A appealed against a High Court decision which upheld the decision of the local authority to adopt a local plan which retained as part of the city’s green belt a green field site in which A had an interest. A policy of the Regional Planning Guidance called for a review of the city’s green belt and provided a formula for release of those sites from the green belt if such release could be carried out without significant detriment to green belt purposes. The review was carried out in relation to the structure plan. A’s site was not earmarked for release despite their representations seeking its release. Following the adoption of the structure plan, the authority reviewed its local plan and A again sought release of part of the site from the green belt. The inspector concluded that there were no exceptional grounds for releasing A’s site. A appealed to the Court of Appeal on the ground that a review of the green belt was required twice – at local and structure plan stage. They also said that the authority should have considered whether, in accordance with the RPG, a release could be carried out without significant detriment to green belt purposes and then should have considered whether there were any exceptional circumstances allowing release in accordance to PPG2.  

The Court of Appeal dismissed the appeal and held that it was clear from the RPG that a single review of the green belt was intended and not two consecutive reviews at structure and local plan stage. There was no confusion of the tests in the RPG and the PPG. The test in the regional policy regarding “significant detriment to green belt purposes” was part of a wider consideration of material factors including suitability of the development and, in relation to any particular location, whether, pursuant to PPG2, there were exceptional circumstances for altering the green belt. The Court of Appeal also held that A had failed to make out a case of exceptional circumstances.  

Taylor Wimpey UK Limited v Crawley Borough Council – QBD – 15 October 2008  

The High Court quashed part of Crawley Borough Council’s local development core strategy for not adequately taking into account the structure plan and for placing undue importance on an appeal decision. The challenge was made by Taylor Wimpey (TW) who had an interest in an area of land close to Gatwick Airport. The area had been identified by the local authority as suitable for residential development. TW applied for permission to develop the area but the application was put on hold pending the Government’s review of air travel which suggested that a second runway might be built at Gatwick with a final decision in 20 years’ time. A second runway might, even if it avoided TW’s land, cause aircraft noise of between 60 and 66 decibels. Following the Government’s review, the authority implemented a structure plan requiring adequate sound insulation for areas with 60-66 decibels of aircraft noise in line with PPG 24. However, an annexe of PPG 24 stated that the desired upper limit for major new housing developments was 60 decibels.  

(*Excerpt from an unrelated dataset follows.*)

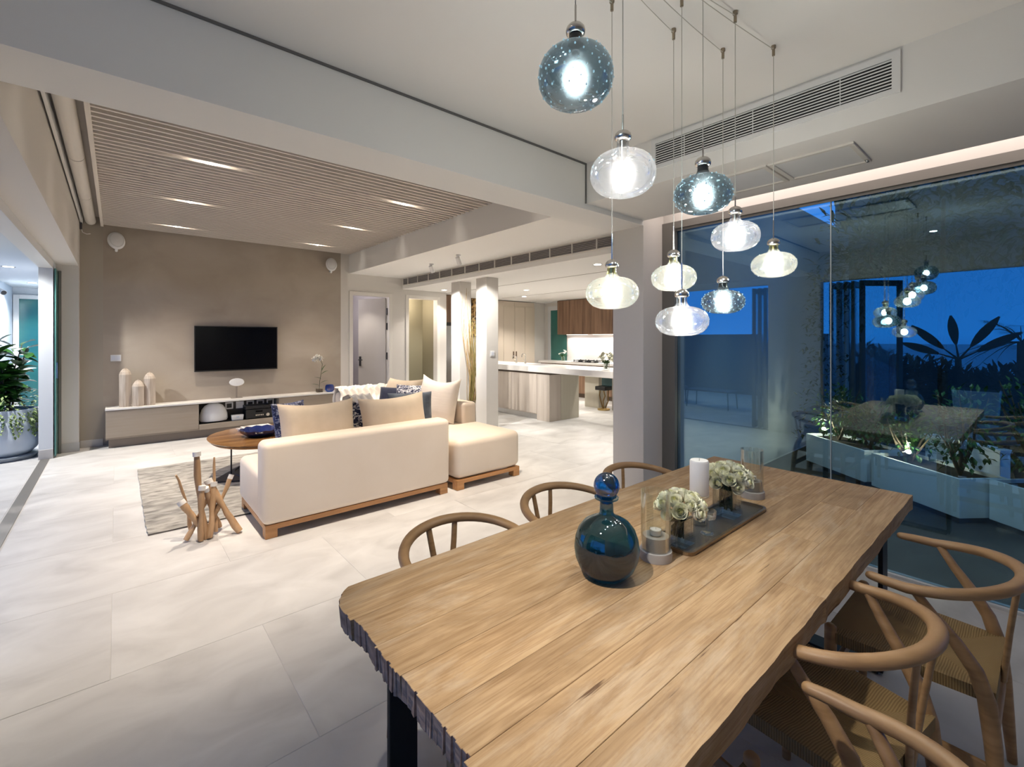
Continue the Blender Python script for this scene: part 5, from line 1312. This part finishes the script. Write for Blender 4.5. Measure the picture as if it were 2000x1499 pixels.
def palm(x, y, h, lab, seed):
    t = thing('palm', lab, 'plant', (x, y, 0)); rr = random.Random(seed)
    obj('trunk', MB().tube([(0, 0, 0), (.02, 0, h)], [.07, .05], 8), BARK, t)
    for k in range(26):
        a = 2.4 * k; el = rr.uniform(-.3, 1.1); d = Vector((math.cos(a) * math.cos(el), math.sin(a) * math.cos(el), math.sin(el))); f_ = MB()
        P = [Vector((0, 0, h)) + d * .85 * q - Vector((0, 0, .35 * q * q)) for q in (0, .25, .5, .75, 1)]
        f_.tube(P, [.008, .007, .006, .004, .002], 5); sd = d.cross(Vector((0, 0, 1))).normalized()
        for j in range(16):
            q = .2 + .8 * j / 15; p = Vector((0, 0, h)) + d * .85 * q - Vector((0, 0, .35 * q * q))
            for s_ in (1, -1): f_.leaf(p, d * .5 + sd * s_, .26 * (1.1 - .6 * q), .02, seg=1)
        obj('frond', f_, LEAFN, t)
palm(-4.2, .25, 1.45, 'spiky palm with drooping fronds by the sea, seen mirrored in the glass', 4)
palm(-5.0, -.6, 1.7, 'second spiky palm farther along the terrace edge', 5)
for k, (x, y, z, r_) in enumerate(((-4.5, 2.15, .6, .6), (-4.9, 1.6, .55, .6), (-4.4, .35, .5, .6), (-4.9, -.55, .6, .75), (-5.1, 2.6, .7, .6), (-4.6, 1.0, .45, .5))):
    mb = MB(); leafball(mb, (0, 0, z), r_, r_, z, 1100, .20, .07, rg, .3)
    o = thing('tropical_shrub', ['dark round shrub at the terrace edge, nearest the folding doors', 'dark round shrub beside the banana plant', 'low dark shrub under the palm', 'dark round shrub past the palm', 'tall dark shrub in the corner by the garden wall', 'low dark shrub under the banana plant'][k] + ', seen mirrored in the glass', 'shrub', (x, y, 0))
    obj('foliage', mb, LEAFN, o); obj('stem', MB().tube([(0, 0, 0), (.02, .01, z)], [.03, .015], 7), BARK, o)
t = thing('planter', 'square glazed planter before the palms, seen mirrored in the glass', 'planter', (-3.7, .75, 0))
obj('box', MB().prism([(-.25, -.25), (.25, -.25), (.25, .25), (-.25, .25)], .001, .62, [(-.29, -.29), (.29, -.29), (.29, .29), (-.29, .29)]), PLANTER, t, bevel=.01); obj('soil', B(-.27, .27, -.27, .27, .60, .625), SOIL, t)
mb = MB().box(-900, -14, -900, 900, -7, -6.5)
struct('sea', mb, SEAM, 'calm dark sea beyond the terrace, seen mirrored in the glass', 'sea')
# low terrace bench/table seen mirrored
t = thing('terrace_table', 'low dark terrace table, seen mirrored in the glass', 'table', (-2.4, 4.75, 0))
obj('top', B(-.25, .25, -.5, .5, .36, .39), DARKMET, t)
for sx in (-.22, .22):
    for sy in (-.46, .46): obj('leg', MB().tube([(sx, sy, .001), (sx * .9, sy * .95, .36)], .012, 7), DARKMET, t)
t = thing('terrace_chair', 'low dark terrace lounge chair, seen mirrored in the glass', 'chair', (-2.6, 5.9, 0))
obj('seat', B(-.30, .30, -.35, .35, .30, .38), DARKMET, t, bevel=.02); obj('backrest', MB().bar((.30, 0, .36), (.45, 0, .80), .68, .05, up=(1, 0, 0)), DARKMET, t)
for sx in (-.26, .26):
    for sy in (-.3, .3): obj('leg', MB().tube([(sx, sy, .001), (sx, sy, .31)], .014, 7), DARKMET, t)

# ------------------------------------------------------------------ planted court beyond the dining glass
struct('floor', B(3.80, 12, -4, YB0 - .02, -.2, -.02), DECK, 'dark timber deck outside the dining glass', 'deck')
struct('ceiling', B(XG + .1, 4.25, -4, YB0 - .02, 2.62, 2.8), M('eaves_grey', (.16, .17, .18), .8), 'dark eaves outside the dining glass', 'eaves')
struct('wall_right', B(9.58, 9.78, -4, 2.4, -.2, 5.2), M('court_wall', (.12, .14, .15), .8), 'dark garden wall behind the planters', 'garden wall')
dirv = Vector((.61, .79, 0)).normalized(); nv_ = Vector((.79, -.61, 0)).normalized()
def planter(cx_, cy_, L_, lab, plants, seed, lamp=None):
    """cx,cy: near right corner; runs back along dirv"""
    ang = math.atan2(dirv.y, dirv.x)
    t = thing('planter', lab, 'planter', (cx_, cy_, -.02), ang, group='planters in the court')
    W_ = .42; h = .375
    m = MB().box(0, L_, -W_, -W_ + .02, .05, h).box(0, L_, -.02, 0, .05, h).box(0, .02, -W_ + .02, -.02, .05, h).box(L_ - .02, L_, -W_ + .02, -.02, .05, h)
    obj('box', m, PLANTER, t, bevel=.003); obj('plinth', B(.03, L_ - .03, -W_ + .03, -.03, 0, .06), DARKMET, t)
    obj('soil', B(.02, L_ - .02, -W_ + .02, -.02, .06, h - .03), SOIL, t)
    rs = random.Random(seed)
    for (q, hh, rad, n_, lab2) in plants:
        p = Vector((cx_, cy_, 0)) + dirv * L_ * q + nv_ * W_ / 2
        s_ = thing('court_shrub', lab2, 'shrub', (p.x, p.y, .325)); mb = MB(); st_ = MB()
        for k in range(9):
            a = rs.uniform(0, 6.28); e_ = Vector((rad * .7 * math.cos(a), rad * .7 * math.sin(a), hh * rs.uniform(.6, 1)))
            st_.tube([(0, 0, 0), e_ * .5 + Vector((rs.uniform(-.04, .04), rs.uniform(-.04, .04), 0)), e_], [.014, .009, .004], 5)
        leafball(mb, (0, 0, hh * .55), rad, rad, hh * .5, n_, .055, .030, rs, .25)
        obj('foliage', mb, LEAFD, s_); obj('stems', st_, BARK, s_)
    if lamp:
        p = Vector((cx_, cy_, 0)) + dirv * L_ * lamp + nv_ * .10
        s_ = thing('garden_spotlight', lab.replace('planter', 'planter spotlight').split(',')[0] + ' lighting its leaves', 'spotlight', (p.x, p.y, .325))
        obj('stake', MB().tube([(0, 0, 0), (0, 0, .08)], .008, 7), DARKMET, s_); dd = Vector((-.35, -.2, .5)).normalized()
        obj('head', MB().tube([Vector((0, 0, .09)) - dd * .03, Vector((0, 0, .09)) + dd * .03], .026, 12), DARKMET, s_); obj('lens', MB().sphere(Vector((0, 0, .09)) + dd * .032, .02, 10, 6), LEDC, s_)
        light('garden_lamp', 'POINT', Vector((p.x, p.y, .325)) + Vector((0, 0, .17)), 3.2, (1, .93, .75), shadow_soft_size=.02)
planter(5.07, .40 - .52, .52 * 1.0, 'pale planter nearest the camera, cut off at the picture edge', [(.75, .85, .26, 420, 'gnarled shrub in the planter at the picture edge')], 1)
planter(5.21, .45, .86, 'pale planter in the middle of the row, with a bright spotlight', [(.22, .75, .28, 480, 'leafy shrub at the near end of the middle planter'), (.75, .45, .26, 260, 'sparse shrub at the far end of the middle planter')], 2, .66)
planter(5.80, 1.20, .86, 'pale planter farthest along the court, partly behind the glazing joint', [(.2, .5, .25, 380, 'bushy shrub at the near end of the farthest planter'), (.7, .62, .28, 520, 'brightly lit bushy shrub at the far end of the farthest planter')], 3, .82)
t = thing('stone_block', 'pale low stone block behind the middle planter', 'block', (6.2, .5, -.02)); obj('block', MB().box(-.35, .35, -.05, .05, 0, .5), PLANTER, t, bevel=.005, rot=(0, 0, math.atan2(dirv.y, dirv.x)))
obj('cap', MB().box(-.36, .36, -.06, .06, .5, .53), PLANTER, t, bevel=.003, rot=(0, 0, math.atan2(dirv.y, dirv.x)))
rg = random.Random(33)
for k, (x, y, h, r_) in enumerate(((7.4, 1.45, 3.6, .65), (8.6, .9, 4.3, .7), (7.9, .0, 4.1, .8), (7.2, -1.3, 4.2, .85), (9.0, 1.5, 4.0, .55), (8.3, -2.4, 4.1, .8))):
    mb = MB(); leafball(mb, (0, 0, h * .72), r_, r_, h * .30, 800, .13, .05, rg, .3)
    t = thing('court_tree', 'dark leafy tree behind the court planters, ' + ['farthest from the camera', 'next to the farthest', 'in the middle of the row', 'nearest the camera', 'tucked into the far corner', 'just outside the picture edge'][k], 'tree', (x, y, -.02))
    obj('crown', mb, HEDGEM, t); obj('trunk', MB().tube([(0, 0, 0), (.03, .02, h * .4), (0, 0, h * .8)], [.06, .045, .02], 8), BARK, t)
mb = MB()
for k in range(700):
    z = rg.uniform(.2, 2.4); mb.leaf((rg.uniform(-.12, .12) * (1.2 - z / 4), rg.uniform(-.28, .28) * (1.2 - z / 4), z), (rg.uniform(-1, 1), rg.uniform(-1, 1), rg.uniform(-.4, .8)), .07, .03, seg=2)
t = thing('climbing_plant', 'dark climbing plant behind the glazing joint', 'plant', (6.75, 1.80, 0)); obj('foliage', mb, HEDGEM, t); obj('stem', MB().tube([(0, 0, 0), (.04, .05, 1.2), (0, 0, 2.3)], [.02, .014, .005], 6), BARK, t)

In an appeal against the non-determination of TW’s application for planning permission, the Secretary of State stated that TW’s land was not necessary to meet housing need and the desired limit of 60 decibels in Annex 3 of PPG 14 was a material consideration against granting permission. In the preparation of the core strategy, the examination inspector amended the core strategy to state that areas should not be developed if they were likely to be subject to aircraft noise of 60 decibels or more. The High Court held that because of the tailoring of the structure plan policy to take into account PPG 24 and the proposals regarding Gatwick Airport, the structure plan policy (requiring sound insulation for areas with aircraft noise of between 60 and 66 decibels) was a highly relevant matter which the examination inspector had failed to take into account. The Court also held that he had failed to give a reason for adopting the policy in the core strategy which was contrary to the structure plan policy and more prescriptive than PPG 24.